— start of Material shown —

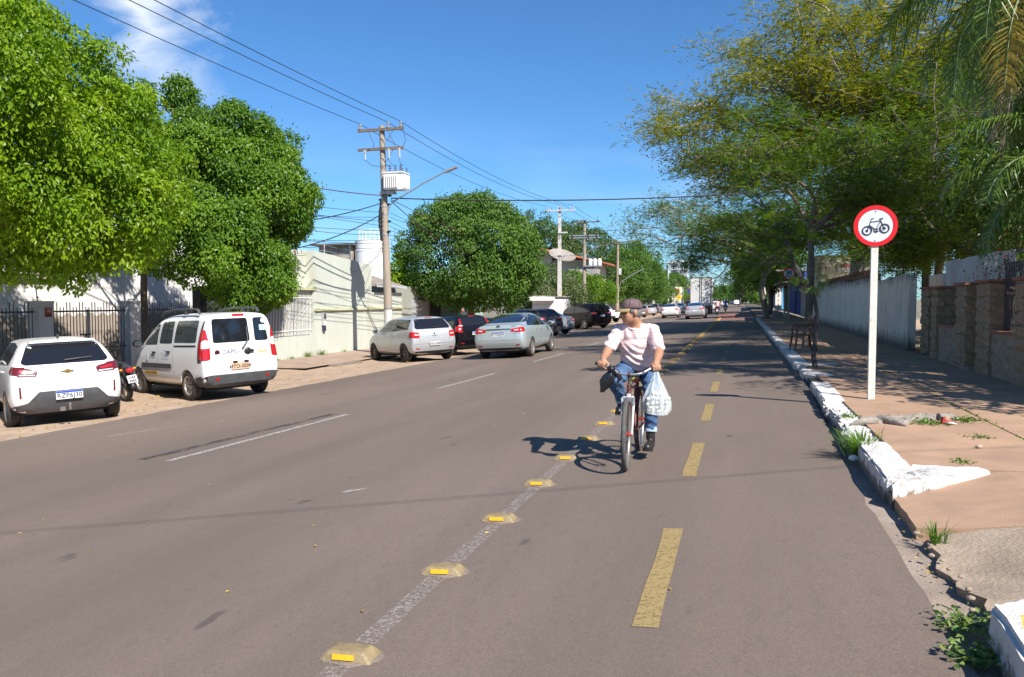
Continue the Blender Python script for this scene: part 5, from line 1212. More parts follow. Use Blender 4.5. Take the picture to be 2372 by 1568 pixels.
_wh = {}
def wheel_mesh(r, w, style, rim_r):
    key = (r, w, style, rim_r)
    if key in _wh: return _wh[key]
    pr = [(rim_r, -w*.42), (rim_r+.02, -w*.5), (r-.03, -w*.5), (r-.008, -w*.40), (r, -w*.2), (r, w*.2), (r-.008, w*.40), (r-.03, w*.5), (rim_r+.02, w*.5), (rim_r, w*.42)]
    ty = MB().lathe(pr, 36, closed=True).mesh('tyre', 50)
    rm_ = MB().lathe([(rim_r*.88, w*.2), (rim_r, w*.43), (rim_r+.012, w*.46), (rim_r+.006, w*.48), (rim_r-.02, w*.42), (rim_r*.84, w*.1), (rim_r*.84, -w*.3)], 32)
    n = {'five': 5, 'six': 6, 'seven': 7, 'twin': 10, 'ten': 10}[style]
    for i in range(n):
        a = 2*math.pi*i/n; wd = .052 if n < 7 else .040
        if style == 'seven': wd = .06
        m_ = Matrix.Rotation(a, 4, 'Z')
        q = [(.03, -wd*.6, w*.30), (.03, wd*.6, w*.30), (rim_r*.9, wd*.5, w*.36), (rim_r*.9, -wd*.5, w*.36), (.03, -wd*.6, w*.2), (.03, wd*.6, w*.2), (rim_r*.9, wd*.5, w*.24), (rim_r*.9, -wd*.5, w*.24)]
        rm_.add([m_ @ Vector(p) for p in q], [(0,1,2,3)[::-1], (4,5,6,7), (0,4,5,1), (1,5,6,2), (2,6,7,3), (3,7,4,0)])
    rm_.lathe([(0, w*.36), (.045, w*.34), (.06, w*.26), (.06, w*.15)], 16)
    rme = rm_.mesh('rim', 40)
    bk_ = MB().lathe([(0, w*.06), (rim_r*.86, w*.06)], 24).mesh('brake_shadow')
    _wh[key] = (ty, rme, bk_); return _wh[key]
def add_wheels(car, wb, tk, r=.31, w=.195, style='five', rim=m_rim, tyre=None, rim_r=.205, ys=None):
    ty, rm_, bk_ = wheel_mesh(r, w, style, rim_r)
    for y in (ys or (0, wb)):
        for sx in (-1, 1):
            o = bpy.data.objects.new('wheel', ty); link(o, car); o.location = (sx*tk, y, r); o.rotation_euler = (R(20*y), 0, 0) if False else (0, R(90*sx), 0)
            if len(ty.materials) == 0: ty.materials.append(tyre or m_tyre)
            o.name = 'wheel'
            q = obj('rim', rm_, None, o)
            if len(rm_.materials) == 0: rm_.materials.append(rim)
            q.material_slots[0].link = 'OBJECT'; q.material_slots[0].material = rim
            q2 = obj('brake_shadow', bk_, m_under, o)
def seat_on_ground(o, x, y, head, wheelbase=2.6):
    n = Vector((-.055, 0, 1)).normalized() if x > -12.4 else Vector((0, 0, 1)); f_ = Vector((-math.sin(head), math.cos(head), 0)); f_ = (f_ - n*f_.dot(n)).normalized(); r_ = f_.cross(n)
    fx = x - math.sin(head)*wheelbase
    z0 = left_z(x); z1 = left_z(fx)
    f_ = Vector((-math.sin(head)*wheelbase, math.cos(head)*wheelbase, z1-z0)).normalized(); r_ = f_.cross(n).normalized(); n = r_.cross(f_)
    o.matrix_world = Matrix(((r_.x, f_.x, n.x, x), (r_.y, f_.y, n.y, y), (r_.z, f_.z, n.z, z0), (0, 0, 0, 1)))
def plate(b, car, x, z, w=.40, h=.13, txt='', style='new', off=.012, view='rear'):
    p, n = b.hit(x, z, view); o = thing('number_plate', '', '', (0,0,0)); 
    for k in ('label', 'category'):
        if k in o: del o[k]
    bpy.data.objects.remove(o)
    base = {'new': m_plate, 'beige': m_plates, 'grey': m_plateg}[style]
    yy_ = p.y-off
    pl_ = MB().box((x, yy_, z), (w, .008, h)).build('number_plate', base, car)
    if style == 'new': MB().box((x, yy_-.0055, z+h*.385), (w*.985, .004, h*.21)).build('country_band', m_plateb, pl_)
    if txt:
        me = text_mesh(txt, h*.80 if style == 'new' else h*.74, 0, .0022); obj('characters', me, m_ptext, pl_, (x, yy_-.006, z-(h*.10 if style == 'new' else h*.08)), (R(90), 0, 0))
    return pl_
def underbody(car, ro, wb, fo, hw, z=.3): MB().box((0, (wb+fo-ro)/2, z), (hw*1.45, wb+ro+fo-.5, .2)).build('underbody', m_under, car)
def mirrors(b, car, y, z, hw, mat):
    for sx in (-1, 1):
        m_ = MB().sphere((sx*(hw+.10), y, z), (.11, .07, .085), 10, 8).box((sx*(hw+.01), y+.03, z-.03), (.12, .05, .04)).build('mirror', mat, car, 60)
        MB().box((sx*(hw+.10), y-.062, z), (.15, .012, .11)).build('mirror_glass', m_glass2, m_)
def handles(b, car, pts, mat):
    for (y, z) in pts:
        for v in ('left', 'right'):
            p, n = b.hit(y, z, v); MB().box(p+n*.018, (.02, .17, .03)).build('door_handle', mat, car)

def hatch_hoops(ro, wb, fo, hw, H, bz, zb=.22, tw=.10, tr=.42, zm=.6, roofx=.70, fr=.70):
    return [(-ro+.13, -ro, -ro+tw, -ro+tr, .78*hw, .84*hw, .80*hw, .60*hw, zb+.10, zm-.03, bz+.03, H-.075),
            (-ro+.17, -ro+.06, -ro+tw+.05, -ro+tr+.06, .90*hw, .955*hw, .90*hw, .675*hw, zb+.03, zm, bz+.03, H-.045),
            (-ro+.30, -ro+.28, -ro+tw+.24, -ro+tr+.26, .95*hw, .995*hw, .945*hw, .70*hw, zb, zm, bz+.02, H-.018),
            (.10, .10, .18, max(.3, -ro+tr+.62), .95*hw, hw, .955*hw, roofx*hw, zb, zm, bz+.01, H-.004),
            (.34*wb, .34*wb, .34*wb, .36*wb, .955*hw, hw, .96*hw, (roofx+.01)*hw, zb, zm, bz, H),
            (.60*wb, .60*wb, .60*wb, .56*wb, .955*hw, hw, .96*hw, roofx*hw, zb, zm, bz-.015, H-.01),
            (.80*wb, .80*wb, .84*wb, fr*wb, .95*hw, hw, .955*hw, .66*hw, zb, zm, bz-.03, H-.07),
            (.97*wb, .97*wb, 1.0*wb, 1.06*wb, .95*hw, hw, .95*hw, .70*hw, zb, zm, bz-.05, bz+.06),
            (wb+.3*fo, wb+.3*fo, wb+.3*fo, wb+.3*fo, .95*hw, .99*hw, .93*hw, .68*hw, zb, zm, bz-.12, bz-.02),
            (wb+.72*fo, wb+.75*fo, wb+.7*fo, wb+.68*fo, .90*hw, .93*hw, .84*hw, .6*hw, zb+.02, zm-.04, bz-.22, bz-.13),
            (wb+.93*fo, wb+fo, wb+.92*fo, wb+.84*fo, .70*hw, .72*hw, .66*hw, .5*hw, zb+.06, zm-.08, bz-.30, bz-.23)]
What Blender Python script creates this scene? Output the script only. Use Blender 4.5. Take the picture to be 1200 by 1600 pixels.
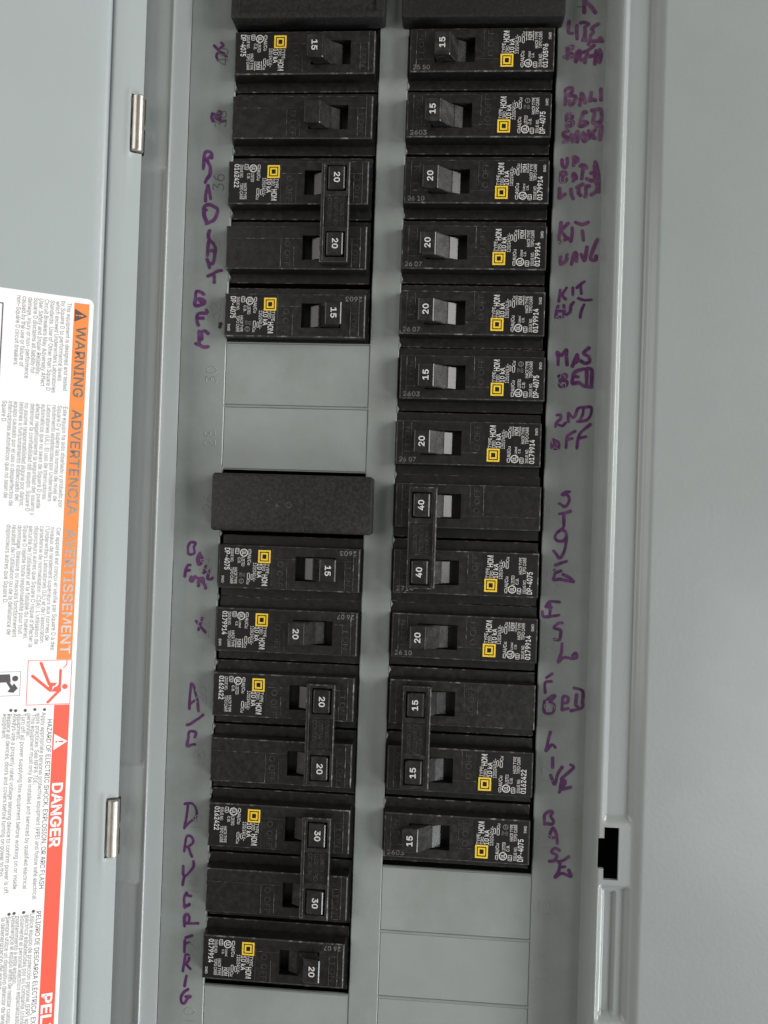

— end of Material shown —

Copy, from the material, each line that holds the string "Python".

Continue the Blender Python script for this scene: part 5, from line 1212. More parts follow. Use Blender 4.5. Take the picture to be 2372 by 1568 pixels.
What Blender Python script creates this scene? Output the script only. Use Blender 4.5. Take the picture to be 1200 by 1600 pixels.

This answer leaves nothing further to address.